I am, perhaps, a slightly unique woman as I have moved past not just one, but four divorces. Each situation was slightly different, but the disbelief, the heartbreak, the struggles were all the same. There are books and articles by the hundreds perhaps thousands that are filled with sage advice on survival after divorce. You may already have some of them. However, I prefer to keep it simple. Post divorce is already complicated. There is an acronym that has helped me through the years. I call it A.F.T.E.R. - Attitude, Focus, Testing, Endeavor, Resolve.



Attitude – The “poor me” syndrome will usually strike first and you will be filled with “whys”. Perhaps, if we are analytic, we might learn something useful. But more often than not we just want to whine without a purpose. Wallowing in this mud hole will only pull you down. Emotional survival requires action. Get out of that pit, put your best foot forward, and develop a “can do” attitude.

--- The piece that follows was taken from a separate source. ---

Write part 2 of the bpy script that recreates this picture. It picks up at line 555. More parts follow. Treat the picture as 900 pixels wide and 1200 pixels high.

Focus – The past is past and there is nothing we can do to change it, don’t dwell there. When tempted to bad mouth a former spouse think twice. You can tell the same negative tale over and over but it will never make a positive impact in your life. Focus your thoughts forward, finding something positive to fill your mind, even if it’s just you are still alive and can breath on your own. Keep dreaming, set goals and make plans. You are divorced, not dead.

Trials – They are par for the course. The path you are now walking wasn't the one you planned. It is a new learning experience, a new adventure, an opportunity to look inside and see your own potential. New challenges will present themselves but if they are broken down and tackled one step at a time they are easier to overcome. Don’t be afraid or embarrassed to ask for help, we can always use a different perspective to give balance.

Endeavor – You must make the effort, it is your life. In what ever situation we find ourselves, it’s easy to look for an escape goat to blame, to pass the buck, and to make excuses why we can’t. The journey to your new reality begins with one small step today that will prepare you for a giant leap in the future.

Resolve – This key unlocks hidden powers. It takes super human effort to be committed to change your world and your paradigm, and it doesn't happen over night. Determination is the author of success. Push forward, allow yourself to be happy, where ever you are in your journey.

Yes, not only is it possible to survive after divorce your can thrive. Believe in yourself, keep a good attitude, focus to the future, face trials with determination, endeavor to reach for the impossible, resolve to find your dreams.